Bahsi geçen olayla ilgili
Aziz Nesin'le yapılan röportajda şu ifadeleri kullanmıştır: “O adamları yakmak mı gerekir? Bakın. Bir delik bulmuşlar. Oradan kaçmaya çalışıyorlar. Karşıda sakallı, ellerinde sopalı adamlar. Kadınlar, sabahlara kadar oynayan küçük, genç ve güzel kızlar 'Biz yanıyoruz' diyorlar. '
Orospular yanın' diyerek karşı geliyorlar. Bunlar
Müslüman. Neyin
Müslüman'ı? Hiçbir
dinde böyle bir olay yoktur. Ve bunları mazur gören bir devlet adamı ve bakan bu dünyada yoktur. Bu bir alçaklık modelidir.
Türkiye'de bir ildeki bir otelin içinde mahsur kalmış 60-70 insanı devletin kurtaramaması çok ilginç bir olaydır. Bu utancı duymuyorlar. Bütün devlet adamlarına söylüyorum. '
Şeriat isteriz' diyen insanlara tahkikat
açtıklarını söylemeyip yazdırmıyorlar. Ama '
Aziz Nesin'in tahriki nedeniyle' diyorlar. Burada tahrik ön plana geçiyor. Orada yığınlarca insan 8,5 saat '
Şeriat isteriz' diye bağırdılar. Hiçbir bakan bunu dikkate almıyor. Arkadaşlar,
Türkiye bir felakete gitmektedir. Ben bunu başıma bu olaylar geldi diye ilk kez söylemiyorum. Ben bunu yıllardır yazıyorum. Son kez de içimde bulunduğum, mensubu olduğum gazetede her gün baş makalede yazıyorum. Bu yığın '
Şeriat isteriz' diye bağırıyor. Ve devlet sesini çıkarmıyor. '
Aziz Nesin suçludur' diyor. Bu açık açık söylüyorum ki alçaklıktır. Bunu yazın, beni mahkûm etsinler. Bu adamlar için sözcüklerde hangisi layıksa onları söylemeniz gerekir.

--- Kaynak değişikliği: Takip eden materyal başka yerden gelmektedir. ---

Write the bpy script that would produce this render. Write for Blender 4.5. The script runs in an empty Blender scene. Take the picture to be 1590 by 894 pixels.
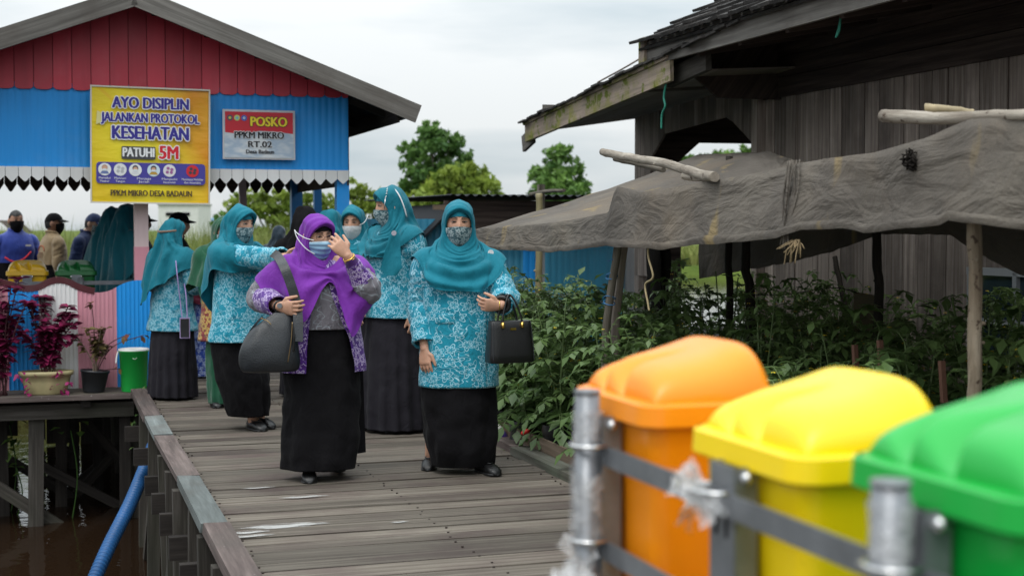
import bpy, bmesh, math, random
from mathutils import Vector, Matrix, Euler, noise as mnoise
R = math.radians
rng = random.Random(7)
SC = bpy.context.scene
COL = SC.collection

# ------------------------------------------------------------------ camera, sky, sun, exposure
CAM_H, PITCH, LENS = 1.40, R(2.387), 50.0
cam_d = bpy.data.cameras.new('camera')
cam = bpy.data.objects.new('camera', cam_d); COL.objects.link(cam)
cam.location = (0, 0, CAM_H); cam.rotation_euler = (R(90) - PITCH, 0, 0)
cam_d.lens = LENS; cam_d.sensor_width = 36; cam_d.clip_start = 0.05; cam_d.clip_end = 3000
cam_d.dof.use_dof = True; cam_d.dof.focus_distance = 8.15; cam_d.dof.aperture_fstop = 3.2
SC.camera = cam
SUN_EL, SUN_AZ = R(62), R(205)      # azimuth of the veiled sun, clockwise from +Y
wd = bpy.data.worlds.new('World'); SC.world = wd; wd.use_nodes = True
wn = wd.node_tree; wn.nodes.clear()
def W(t, **k):
    n = wn.nodes.new(t)
    for a, b in k.items(): setattr(n, a, b)
    return n
w_out = W('ShaderNodeOutputWorld'); w_add = W('ShaderNodeMixShader')
w_sky = W('ShaderNodeTexSky', sky_type='NISHITA', sun_disc=False, sun_elevation=SUN_EL, sun_rotation=SUN_AZ)
w_b1 = W('ShaderNodeBackground'); w_b1.inputs[1].default_value = 0.1
w_b2 = W('ShaderNodeBackground'); w_b2.inputs[1].default_value = 1.0
wn.links.new(w_sky.outputs[0], w_b1.inputs[0])
w_tc = W('ShaderNodeTexCoord'); w_sep = W('ShaderNodeSeparateXYZ')
wn.links.new(w_tc.outputs['Generated'], w_sep.inputs[0])
w_map = W('ShaderNodeMapping'); w_map.inputs['Scale'].default_value = (1.4, 1.4, 7.5)
wn.links.new(w_tc.outputs['Generated'], w_map.inputs[0])
w_no = W('ShaderNodeTexNoise'); w_no.inputs['Scale'].default_value = 2.3; w_no.inputs['Detail'].default_value = 5; w_no.inputs['Roughness'].default_value = .5
wn.links.new(w_map.outputs[0], w_no.inputs['Vector'])
w_rp = W('ShaderNodeValToRGB')
w_rp.color_ramp.elements[0].position = .34; w_rp.color_ramp.elements[0].color = (.52, .60, .645, 1)
w_rp.color_ramp.elements[1].position = .60; w_rp.color_ramp.elements[1].color = (.81, .84, .85, 1)
wn.links.new(w_no.outputs[0], w_rp.inputs[0])
w_el = W('ShaderNodeMapRange'); w_el.inputs[1].default_value = 0.0; w_el.inputs[2].default_value = 1.0
w_el.inputs[3].default_value = .80; w_el.inputs[4].default_value = 2.65
wn.links.new(w_sep.outputs[2], w_el.inputs[0])
w_mu = W('ShaderNodeVectorMath', operation='SCALE')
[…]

Basın olarak sizler de sorumlusunuz ve suçlu olacaksınız. Devlet adamı da, hükûmet adamı da, bakanı da, başbakanı da, cumhurbaşkanına da inandınız. Hepsi bu olayla ilgili yalan söyledi. Burada dikkat edilecek en önemli nokta, 'İslamlık istiyoruz. Şeriat istiyoruz' diye 8,5 saat gırtlakları patlayana kadar bağıran insanlardır.